*WHAT YOU ARE ASKED TO DO*. Repeat exactly the lines running from the first line of the data to the line containing "lowest of the four')", both ends included, and nothing else; drop the pictures.

*SUPPLIED DATA*.
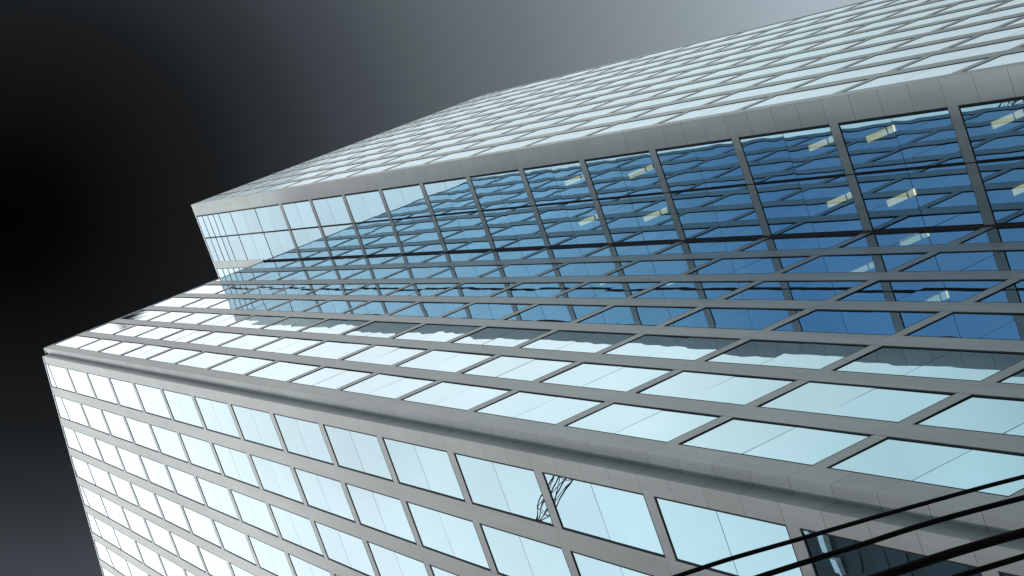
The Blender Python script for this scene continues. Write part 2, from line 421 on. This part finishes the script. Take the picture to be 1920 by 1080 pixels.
# ------------------------------------------------------------------ overhead cables above the pavement
def cable(pts, r, z, label):
    P = [at(x, y, z) for x, y in pts]
    a = P[0] + (P[0]-P[1]).normalized()*9; c = P[-1] + (P[-1]-P[-2]).normalized()*9
    a.z += .35; c.z += .45; P = [a]+P+[c]
    cu = bpy.data.curves.new('overhead_cable', 'CURVE'); cu.dimensions = '3D'; s = cu.splines.new('NURBS'); s.points.add(len(P)-1)
    for i, p in enumerate(P): s.points[i].co = (*p, 1)
    s.use_endpoint_u = True; s.order_u = 4; s.resolution_u = 8
    cu.bevel_depth = r; cu.bevel_resolution = 3
    tmp = bpy.data.objects.new('tmp', cu); COL.objects.link(tmp)
    dg = bpy.context.evaluated_depsgraph_get(); me = bpy.data.meshes.new_from_object(tmp.evaluated_get(dg))
    bpy.data.objects.remove(tmp); me.materials.clear(); me.materials.append(M['cable']); me.name = 'overhead_cable'
    o = bpy.data.objects.new('overhead_cable', me); COL.objects.link(o)
    o['label'] = label; o['category'] = 'cable'; o['group'] = 'black overhead cables in front of the tower'
cable([(1200, 1104), (1287, 1075), (1365, 1048), (1500, 1011), (1600, 981), (1733, 944), (1813, 921.5), (1892, 900.5), (1960, 884)], .0098, 8.0, 'thin black cable crossing the lowest sloping row of bright panes, topmost of the four')
cable([(1340, 1110), (1430, 1079), (1580, 1032), (1600, 1027), (1683, 998.5), (1767, 973), (1850, 951), (1920, 933), (1980, 918)], .0125, 8.0, 'black cable running over the stone corner, second from the top')
cable([(1540, 1118), (1655, 1080), (1750, 1048), (1817, 1027), (1920, 998), (1990, 980)], .0215, 8.0, 'thickest of the black cables, crossing the dark window at lower right')
cable([(1700, 1112), (1808, 1077), (1865, 1060), (1920, 1043), (1980, 1026)], .0140, 8.0, 'short black cable nearest the lower right, lowest of the four')

# ------------------------------------------------------------------ across the street: what the glass mirrors
XF = -26.0
dk = thing('dark_tower', 'dark glass high rise mirrored in the lowest window beside the cables', 'building')
b = MB(); b.box((XF-22, 14, 0), (XF, 46, 70.6)); b.build('wall', M['facing'], dk)
for j in range(10):
    b = MB()
    for k in range(17):
        b.box((XF-.02, 14.6+j*3.1, 4+k*3.9), (XF+.03, 17.1+j*3.1, 6.9+k*3.9))
    b.build('window_strip', M['darkglass'], dk)
for (ya, yb, z0) in ((18.6, 19.45, 68.15), (19.6, 20.4, 67.75), (18.3, 18.8, 69.2)):
    b = MB(); b.box((XF+.031, ya, z0), (XF+.3, yb, z0+.17)); b.box((XF+.031, ya+.05, z0+.24), (XF+.25, yb-.05, z0+.55)); b.build('fin', M['white'], dk)

# tower crane behind the camera, its jib mirrored in two panes
cr = thing('tower_crane', 'dark lattice crane jib mirrored in the window strip below the stone corner', 'crane')
tip = Vector((-18.9, 15.72, 80)); jd = Vector((-2.51, -1.64, .25)).normalized(); root = tip + jd*34
def lattice(a, bb_, w0, w1, n, r, side):
    mb = MB(); a = Vector(a); bb_ = Vector(bb_); d = (bb_-a); u = Vector(side).normalized(); v = d.normalized().cross(u).normalized()
    def ring(t):
        c = a + d*t; w = w0 + (w1-w0)*t
        return [c+u*w/2+v*w/2, c-u*w/2+v*w/2, c-u*w/2-v*w/2, c+u*w/2-v*w/2]
    for i in range(n):
        R0, R1 = ring(i/n), ring((i+1)/n)
        for k in range(4):
            mb.bar(R0[k], R1[k], r, 4); mb.bar(R0[k], R1[(k+1) % 4], r*.6, 4); mb.bar(R0[k], R0[(k+1) % 4], r*.6, 4)
    return mb
jibm = lattice(tip, root, .55, 1.3, 19, .036, jd.cross(Vector((0, 0, 1))))
sd_ = jd.cross(Vector((0, 0, 1))).normalized()
nose = tip - jd*.7
for a_ in (-1, 1):
    for c_ in (-1, 1): jibm.bar(tip+sd_*.27*a_+Vector((0, 0, .27*c_)), nose, .03, 4)
jibm.build('jib', M['steel'], cr)
lattice(root, root + (root-tip).normalized()*13, 1.7, 1.5, 7, .08, jd.cross(Vector((0, 0, 1)))).build('counter_jib', M['steel'], cr)
lattice((root.x, root.y, 0), (root.x, root.y, root.z+5), 1.8, 1.8, 40, .09, (0, 1, 0)).build('mast', M['steel'], cr)
b = MB(); b.box((root.x-1.2, root.y+1.0, root.z-3.5), (root.x+1, root.y+2.7, root.z-1.3)); b.build('cab', M['white'], cr)
q = root + (root-tip).normalized()*11; b = MB(); b.box((q.x-1.6, q.y-.8, q.z-2.6), (q.x+1.6, q.y+.8, q.z-.4)); b.build('counterweight', M['concrete'], cr)
b = MB(); b.bar(nose, nose-jd*.5+Vector((0, 0, -.1)), .13, 6, r2=.03); b.bar(nose-sd_*.1, nose-sd_*.5-jd*.1, .03, 4); b.bar(nose-jd*.25, nose-jd*.3+sd_*.3, .03, 4)
b.bar(nose+sd_*.2-jd*.3, nose+sd_*.75+jd*.75, .012, 4); b.bar(nose, nose+sd_*.42-jd*.15, .02, 4)
b.build('jib_head', M['steel'], cr)

# ------------------------------------------------------------------ ground
def struct(name, lo, hi, mat):
    b = MB(); b.box(lo, hi); o = b.build(name, mat); o['kind'] = 'structure'; return o
b = MB(); b.quad((-2500, -2500, -.16), (2500, -2500, -.16), (2500, 2500, -.16), (-2500, 2500, -.16)); o = b.build('ground', M['concrete']); o['kind'] = 'structure'
b = MB(); b.quad((-22, -400, -.15), (-8.2, -400, -.15), (-8.2, 400, -.15), (-22, 400, -.15)); o = b.build('road', M['asphalt']); o['kind'] = 'structure'
struct('pavement', (-8.2, -400, -.155), (-.02, 400, -.002), M['paving'])
b = MB()
for i in range(40): b.quad((-15.2, -160+i*8, -.146), (-15.05, -160+i*8, -.146), (-15.05, -157+i*8, -.146), (-15.2, -157+i*8, -.146))
o = b.build('road_marking', M['paint']); o['kind'] = 'structure'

*SOLUTION TO THIS EXERCISE*.
The Blender Python script for this scene continues. Write part 2, from line 421 on. This part finishes the script. Take the picture to be 1920 by 1080 pixels.
# ------------------------------------------------------------------ overhead cables above the pavement
def cable(pts, r, z, label):
    P = [at(x, y, z) for x, y in pts]
    a = P[0] + (P[0]-P[1]).normalized()*9; c = P[-1] + (P[-1]-P[-2]).normalized()*9
    a.z += .35; c.z += .45; P = [a]+P+[c]
    cu = bpy.data.curves.new('overhead_cable', 'CURVE'); cu.dimensions = '3D'; s = cu.splines.new('NURBS'); s.points.add(len(P)-1)
    for i, p in enumerate(P): s.points[i].co = (*p, 1)
    s.use_endpoint_u = True; s.order_u = 4; s.resolution_u = 8
    cu.bevel_depth = r; cu.bevel_resolution = 3
    tmp = bpy.data.objects.new('tmp', cu); COL.objects.link(tmp)
    dg = bpy.context.evaluated_depsgraph_get(); me = bpy.data.meshes.new_from_object(tmp.evaluated_get(dg))
    bpy.data.objects.remove(tmp); me.materials.clear(); me.materials.append(M['cable']); me.name = 'overhead_cable'
    o = bpy.data.objects.new('overhead_cable', me); COL.objects.link(o)
    o['label'] = label; o['category'] = 'cable'; o['group'] = 'black overhead cables in front of the tower'
cable([(1200, 1104), (1287, 1075), (1365, 1048), (1500, 1011), (1600, 981), (1733, 944), (1813, 921.5), (1892, 900.5), (1960, 884)], .0098, 8.0, 'thin black cable crossing the lowest sloping row of bright panes, topmost of the four')
cable([(1340, 1110), (1430, 1079), (1580, 1032), (1600, 1027), (1683, 998.5), (1767, 973), (1850, 951), (1920, 933), (1980, 918)], .0125, 8.0, 'black cable running over the stone corner, second from the top')
cable([(1540, 1118), (1655, 1080), (1750, 1048), (1817, 1027), (1920, 998), (1990, 980)], .0215, 8.0, 'thickest of the black cables, crossing the dark window at lower right')
cable([(1700, 1112), (1808, 1077), (1865, 1060), (1920, 1043), (1980, 1026)], .0140, 8.0, 'short black cable nearest the lower right, lowest of the four')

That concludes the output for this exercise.